Si a esta desigualdad le agregamos que diversos estudios de campo han demostrado que las mujeres no son intrínsecamente menos productivas que los productores masculinos, podemos concluir que esta distribución de los bienes y recursos tiene un costo en términos de producción.

El informe de la FAO (Organización de las Naciones Unidas para la Agricultura y la Alimentación) estima que, grosso modo, una distribución más equitativa de activos, insumos y servicios agrícolas podría hacer crecer la producción mundial de alimentos entre un 2,5% y un 4%.

Más aún, una expansión de la producción agrícola de esa magnitud podría rescatar de la desnutrición a entre 100 y 150 millones de personas, de los casi 1.000 millones de desnutridos que FAO estima sobreviven en el mundo.

En América Latina y el Caribe, el tema de la mujer en el campo ha estado casi siempre ausente de las discusiones de política y de género.

A pesar de ello, en las últimas décadas se desencadenaron profundos cambios económicos y sociales de consecuencias duraderas. Como en las ciudades, cada vez más mujeres dejaron las labores domésticas no remuneradas, incluyendo la agricultura familiar, para ingresar al mercado laboral en los campos y en industrias directa o indirectamente relacionadas con la agricultura.

Esta profunda reforma socio-económica no sólo tiene manifestaciones en los mercados laborales, sino en los hogares rurales, donde la mujer con ingresos tiene una posición de negociación reforzada para participar en la toma de decisiones.

Asimismo, mejoran otros indicadores de bienestar familiar, como nutrición y educación. Eso no ocurre sólo por los ingresos adicionales sino porque, cuando las mujeres controlan una mayor parte del presupuesto del hogar, la proporción del gasto familiar en alimentación, salud y educación tiende a aumentar significativamente.

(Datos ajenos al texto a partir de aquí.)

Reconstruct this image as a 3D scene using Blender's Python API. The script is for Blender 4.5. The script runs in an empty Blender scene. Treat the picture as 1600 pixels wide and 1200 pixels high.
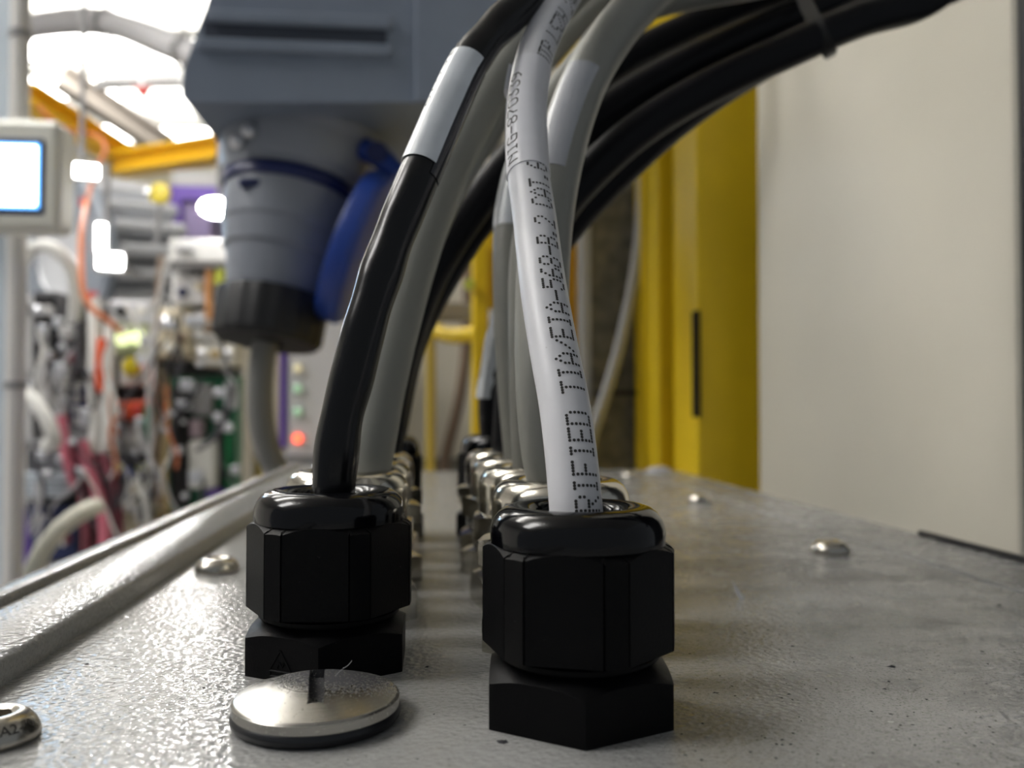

Estos cambios son bienvenidos pues mejoran el bienestar de las mujeres, de sus hijos y de sus hogares, y las naciones pueden usufructuar mejor de todos sus recursos humanos: hombres y mujeres.

La proporción de las explotaciones agrícolas controladas por mujeres ha ido en notorio aumento en la región. Pero estas agricultoras, al igual que en otras regiones del planeta, tienen menos tierra y un reducido acceso a otros activos, servicios, e insumos agrícolas. Está en el interés de todos eliminar esta desigualdad de oportunidades.

La receta es bastante universal. En primer lugar se requiere eliminar toda forma de discriminación legal. Además de las leyes, los funcionarios que las ejecutan deben ser educados en las diferencias de género.

Por último, no basta con la no discriminación en el papel. Se requiere conciencia de las limitaciones específicas del género, por ejemplo las limitaciones de tiempo que enfrentan las mujeres por su doble rol de trabajadoras/productoras y jefas de hogar, y ofrecer y facilitar a las agricultoras los servicios públicos, como la extensión, y privados, como el crédito.